During my 'sentence' my mom’s excuse for shrugging her responsibility off on me changed from depression to occupation. When I was away at church camp in the summer of my 14th year, my mom got the first job I remember her having. She worked at a deli, fixing sandwiches for barely more than minimum wage. After being wrongly accused of stealing, she left that job for a bartending gig at a local tavern. Her at-home hours went from bad to worse and so did her temperament. She was never home, she shouted at me if the four other children were acting up out of my control and I had to call her at work. We dreaded her days off, because we were starved for her affections and wanted to spend family time with her at the dinner table like we used to, but if she even acknowledged us all she did was yell.

Very little has changed with my mother except that now her alcoholism keeps her out of the house as much as her job does, and my role in her life has changed from the care-taker of her children to the peer daughter that picks up the pieces when she falls apart at the seams.

D and I are the only ones left to deal with her now. C and A have moved on to adult lives of their own, and B was banished to his strict father’s care after physically attacking my mom at a neighbor’s 4th of July picnic two and a half years ago.

D is a pretty typical teenager. She does a half-assed job on the dishes and seems to understand when I explain that if she washed them well the first time she would save herself the trouble of having to do them again, but then puts forth no more effort the next day. She haughtily demands a reason why when authority is shown, and she lives and breathes the friendship of four annoying, equally disciplinarily-short-changed neighborhood girls. For the most part she can be relied upon to tell the truth, to be where she says she’s going to be, and to be home at the time she’s told. If she makes a poor decision, it is usually found to be the influence of one of her aforementioned friends. She makes decent grades at school, desperately wants to be popular, and manages to be independent without getting into much trouble. I see a bit of my teenage self in her ability to make responsible decisions, but I have a hard time comprehending how she can be given so much free reign and still think her life is unfair. She comes and goes pretty much as she pleases and is simply required to check in every hour to let us know where she is. She stays overnight with one friend or another three or four nights a week, and never has to put up with much parental supervision. Her only chores are to do the dishes, take out the trash, and occasionally help pick up the rest of the house. As far as I can tell, she’s got it pretty easy.

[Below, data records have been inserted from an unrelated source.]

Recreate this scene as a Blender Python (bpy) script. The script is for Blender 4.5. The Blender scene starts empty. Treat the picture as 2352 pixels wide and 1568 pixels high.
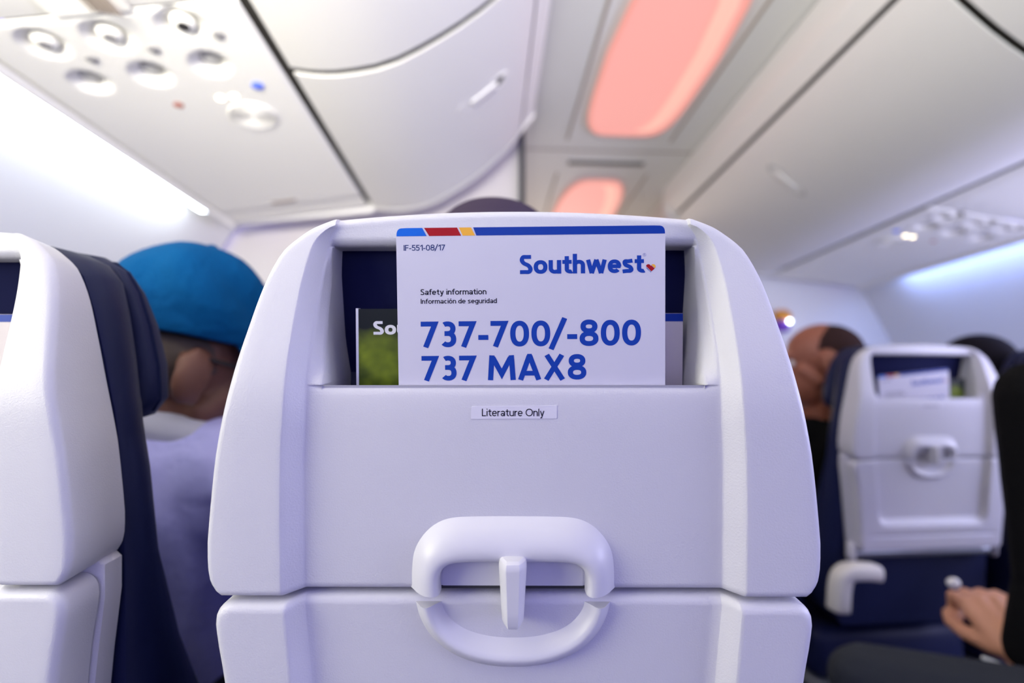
import bpy, bmesh, math, random
from mathutils import Vector, Matrix, Euler

random.seed(7)
SC = bpy.context.scene
COL = SC.collection
R = math.radians

# ------------------------------------------------------------------ camera
cam_data = bpy.data.cameras.new('camera')
cam = bpy.data.objects.new('camera', cam_data)
COL.objects.link(cam)
cam.location = (-0.56, 0.0, 1.05)
cam.rotation_euler = (R(90 + 6.853), 0, R(-2.66))
cam_data.sensor_width = 36.0
cam_data.lens = 1090.0 / 2352.0 * 36.0
cam_data.clip_start = 0.02
cam_data.dof.use_dof = True
cam_data.dof.focus_distance = 0.342
cam_data.dof.aperture_fstop = 2.1
SC.camera = cam

# ------------------------------------------------------------------ world, lamps, exposure
world = bpy.data.worlds.new('cabin_air')
SC.world = world
world.use_nodes = True
world.node_tree.nodes['Background'].inputs['Color'].default_value = (0.36, 0.33, 1.0, 1)
world.node_tree.nodes['Background'].inputs['Strength'].default_value = 1.18
SC.view_settings.view_transform = 'Standard'
SC.view_settings.look = 'None'
SC.view_settings.exposure = 0.0
SC.view_settings.gamma = 1.0
SC.view_settings.use_curve_mapping = False
try:
    SC.cycles.use_denoising = True
    SC.cycles.max_bounces = 10
    SC.cycles.diffuse_bounces = 6
    SC.cycles.sample_clamp_indirect = 6.0
except Exception:
    pass


def area(name, loc, target, sx, sy, power, color):
    d = bpy.data.lights.new(name, 'AREA')
    d.shape = 'RECTANGLE'
    d.size, d.size_y = sx, sy
    d.energy = power
    d.color = color
    o = bpy.data.objects.new(name, d)
    COL.objects.link(o)
    o.location = loc
    o.rotation_euler = (Vector(target) - Vector(loc)).to_track_quat('-Z', 'Y').to_euler()
    return o


# daylight through the window beside the camera's row, and lavender fill added along the windows opposite
area('window_daylight', (-1.66, -0.10, 1.20), (-0.50, 0.32, 1.12), 0.7, 0.34, 10.0, (1.0, 0.98, 0.70))
area('window_daylight', (1.66, 0.20, 1.16), (0.2, 0.30, 1.25), 2.4, 0.34, 41.0, (0.66, 0.66, 1.0))
# added mid-air fill lights behind the camera, aimed up at bins and ceiling
wash = area('cabin_wash', (-0.45, -0.50, 1.35), (-0.20, 0.55, 2.40), 2.2, 0.5, 17.0, (0.98, 0.96, 0.88))
wash.data.spread = R(75)
wash = area('cabin_wash', (-0.90, -0.70, 1.32), (-1.12, 1.05, 1.80), 0.7, 0.3, 4.2, (1.0, 0.96, 0.86))
wash.data.spread = R(42)
wash = area('cabin_wash', (-0.20, -0.70, 1.40), (0.45, 2.40, 2.06), 1.4, 0.4, 1.8, (0.8, 0.95, 0.95))
wash.data.spread = R(50)
# unseen light added beyond the bulkheads to brighten the far bins
area('galley_light', (0.0, 4.3, 1.55), (0.0, 1.6, 1.95), 0.6, 0.8, 11.0, (1.0, 0.86, 0.72))


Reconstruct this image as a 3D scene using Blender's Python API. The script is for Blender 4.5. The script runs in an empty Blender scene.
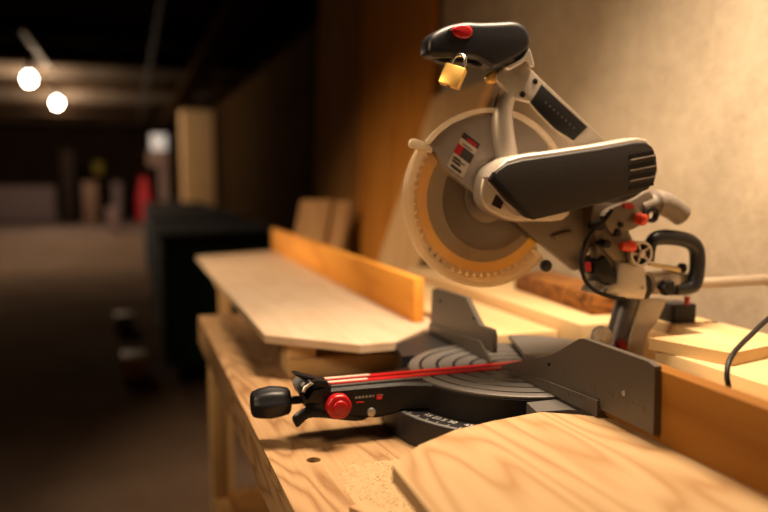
import bpy, bmesh, math, random
from mathutils import Vector, Matrix
random.seed(7)
S = bpy.context.scene
COL = S.collection
PI = math.pi

# ------------------------------------------------------------------ camera
FPX = 750.0
PHI = math.atan(78 / FPX)
TH = math.atan(254 * math.cos(PHI) / FPX)
CAM = Vector((0, 0, 1.25))
cF = Vector((math.sin(TH) * math.cos(PHI), math.cos(TH) * math.cos(PHI), -math.sin(PHI)))
cR = Vector((math.cos(TH), -math.sin(TH), 0))
cU = cR.cross(cF)
cd = bpy.data.cameras.new('camera')
cam = bpy.data.objects.new('camera', cd)
COL.objects.link(cam)
cam.matrix_world = Matrix(((cR.x, cU.x, -cF.x, CAM.x), (cR.y, cU.y, -cF.y, CAM.y), (cR.z, cU.z, -cF.z, CAM.z), (0, 0, 0, 1)))
cd.sensor_width = 36
cd.lens = FPX / 768 * 36
cd.clip_start = 0.02
cd.dof.use_dof = True
cd.dof.focus_distance = 1.0
cd.dof.aperture_fstop = 1.7
S.camera = cam

# ------------------------------------------------------------------ world, lights, exposure
w = bpy.data.worlds.new('world')
S.world = w
w.use_nodes = True
w.node_tree.nodes['Background'].inputs[0].default_value = (1.0, 0.62, 0.36, 1)
w.node_tree.nodes['Background'].inputs[1].default_value = 0.006
S.view_settings.view_transform = 'Standard'
S.view_settings.look = 'None'
S.view_settings.exposure = 0.0
S.view_settings.gamma = 1.0
S.view_settings.use_curve_mapping = False


def spot(name, loc, target, power, color, angle, blend, radius):
    l = bpy.data.lights.new(name, 'SPOT')
    l.energy = power
    l.color = color
    l.spot_size = math.radians(angle)
    l.spot_blend = blend
    l.shadow_soft_size = radius
    o = bpy.data.objects.new(name, l)
    COL.objects.link(o)
    o.location = loc
    o.rotation_euler = (Vector(target) - Vector(loc)).to_track_quat('-Z', 'Y').to_euler()
    return o


def point(name, loc, power, color, radius):
    l = bpy.data.lights.new(name, 'POINT')
    l.energy = power
    l.color = color
    l.shadow_soft_size = radius
    o = bpy.data.objects.new(name, l)
    COL.objects.link(o)
    o.location = loc
    return o


WARM = (1.0, 0.755, 0.50)


def area(name, loc, target, power, color, sx, sy, spread):
    l = bpy.data.lights.new(name, 'AREA')
    l.shape = 'RECTANGLE'
    l.size = sx
    l.size_y = sy
    l.energy = power
    l.color = color
    l.spread = math.radians(spread)
    o = bpy.data.objects.new(name, l)
    COL.objects.link(o)
    o.location = loc
    o.rotation_euler = (Vector(target) - Vector(loc)).to_track_quat('-Z', 'Y').to_euler()
    return o


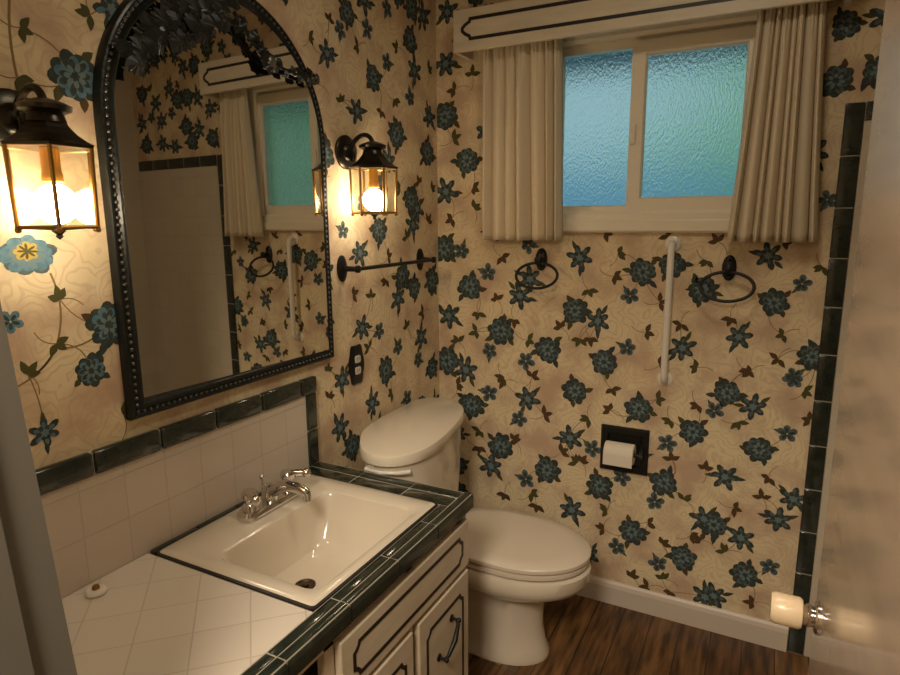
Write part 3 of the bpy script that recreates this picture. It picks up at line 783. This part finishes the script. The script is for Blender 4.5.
vput('lid', bm, SEAT_PLASTIC, to, True, off6)
for s in (-1, 1):
    bm = bmesh.new(); tube(bm, [(.285, TY_+s*.075-.02, .415), (.285, TY_+s*.075+.02, .415)], .014, 10)
    vput('hinge', bm, SEAT_PLASTIC, to, True, off6)
TANK = [(.030, -.56), (.030, -.42), (.032, -.27), (.052, -.225), (.088, -.198), (.130, -.188), (.185, -.203), (.238, -.245), (.278, -.305), (.305, -.385), (.326, -.475), (.341, -.570),
        (.350, -.650), (.351, -.725), (.338, -.790), (.308, -.838), (.264, -.866), (.214, -.868), (.168, -.846), (.126, -.802), (.088, -.745), (.052, -.680)]
def tank_loop(s, z, x_=None):
    n = len(TANK); out = []
    for i in range(n*2):            # corner-cut once so the plan is round
        a, b = TANK[(i//2) % n], TANK[(i//2+1) % n]
        q = .25 if i % 2 == 0 else .75
        x, y = a[0]*(1-q)+b[0]*q, a[1]*(1-q)+b[1]*q
        out.append((max(.024, .19+(x-.19)*s), -.53+(y+.53)*s, z))
    return out
bm = bmesh.new()
loft(bm, [tank_loop(.78, .3975), tank_loop(.82, .41), tank_loop(.89, .60), tank_loop(.935, .816)])
vput('tank', bm, CERAMIC, to, True, off6)
bm = bmesh.new()
loft(bm, [tank_loop(.965, .8165), tank_loop(.995, .823), tank_loop(1.0, .845), tank_loop(.985, .855), tank_loop(.94, .860)])
vput('tank_lid', bm, CERAMIC, to, True, off6)
bm = bmesh.new()
tube(bm, [(.195, -.815, .800), (.195, -.858, .800)], .010, 12)
tube(bm, [(.193, -.858, .801), (.250, -.860, .800), (.300, -.838, .799), (.328, -.808, .798)], [.006, .0065, .0075, .008], 10)
vput('flush_lever', bm, WHITE_BAR, to, True, off6)

# ------------------------------------------------------------------ arched mirror
MYC, MR, MZB, MZS = -1.154, .376, 1.138, 1.815
mi = thing('wall_mirror', 'arched mirror in an ornate black leaf frame over the vanity', 'mirror', loc=(0, MYC, MZB))
off7 = Vector((0, -MYC, -MZB))
def arch(r, zb, dz=0, n=40):
    pts = [(MYC-r, zb), (MYC+r, zb)]
    for k in range(n+1):
        a = PI*k/n; pts.append((MYC+r*math.cos(a), MZS+r*math.sin(a)))
    return pts
fr2 = lambda u, v, h: (h, u, v)
bm = bmesh.new()
sweep(bm, arch(MR, MZB), [(0, .001), (0, .016), (.004, .023), (.009, .024), (.013, .020), (.020, .021), (.025, .027), (.031, .026), (.035, .022), (.036, .021), (.036, .001)], fr2)
vput('frame', bm, FRAME_BLACK, mi, True, off7)
bm = bmesh.new()
def along(pts, step):
    out = []; acc = 0; P = [Vector((p[0], p[1])) for p in pts]
    for a, b in zip(P, P[1:]):
        d = (b-a).length
        while acc < d: out.append(a+(b-a)*acc/d); acc += step
        acc -= d
    return out
inner = arch(MR-.0165, MZB+.0165)
for i, p in enumerate(along(inner+inner[:1], .0165)): ball(bm, (.0215, p.x, p.y), .0045, 6)
vput('beading', bm, BEAD, mi, True, off7)['label'] = 'row of small pewter beads'
bm = bmesh.new()
KT = .036
pts = arch(MR-.034, MZB+.034)
f = bm.faces.new([bm.verts.new((.0138+KT*(p[0]-MYC), p[0], p[1])) for p in pts])
vput('mirror_glass', bm, MIRROR, mi, off=off7)
# cast leaves trailing inside the arch
def cast_leaf(bm, y, z, L, a, x=.040):
    pts = []
    for t, s in ((0, .0), (.08, .22), (.22, .50), (.30, .36), (.45, .52), (.55, .34), (.72, .36), (.80, .2), (1, 0), (.80, -.2), (.72, -.36), (.55, -.34), (.45, -.52), (.30, -.36), (.22, -.50), (.08, -.22)):
        px, py = L*t, L*s
        pts.append((x+.004*math.cos(t*3), y+px*math.cos(a)-py*math.sin(a), z+px*math.sin(a)+py*math.cos(a)))
    c = Vector((x+.011, y+L*.45*math.cos(a), z+L*.45*math.sin(a)))
    back = Vector((x-.004, c.y, c.z))
    vs = [bm.verts.new(p) for p in pts]; vc = bm.verts.new(c); vb = bm.verts.new(back); k = len(vs)
    for i in range(k):
        bm.faces.new((vs[i], vs[(i+1) % k], vc)); bm.faces.new((vs[(i+1) % k], vs[i], vb))
lr = random.Random(5)
bm = bmesh.new()
vine = [(-1.47, 1.94), (-1.40, 1.995), (-1.32, 2.015), (-1.25, 2.05), (-1.173, 2.11)]
tube(bm, [(.040, y, z) for y, z in vine], .006, 8)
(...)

Is it the destined plight of every adolescent girl to think that nobody’s life is as terrible as her own? That nobody over the age of 17 could possibly know what it’s like to be her? If I have children of my own, am I going to have to put up with the arrogance of a high schooler who thinks that he or she knows everything? Or is it possible to raise a well-balanced child who will never challenge your authority and understands that you do have a clue what you’re talking about? Are you there God? It’s me, Eryn..

**EDIT**
In an attempt to protect a bit of the privacy of my family, I am only going to use their first initial whe referring to them.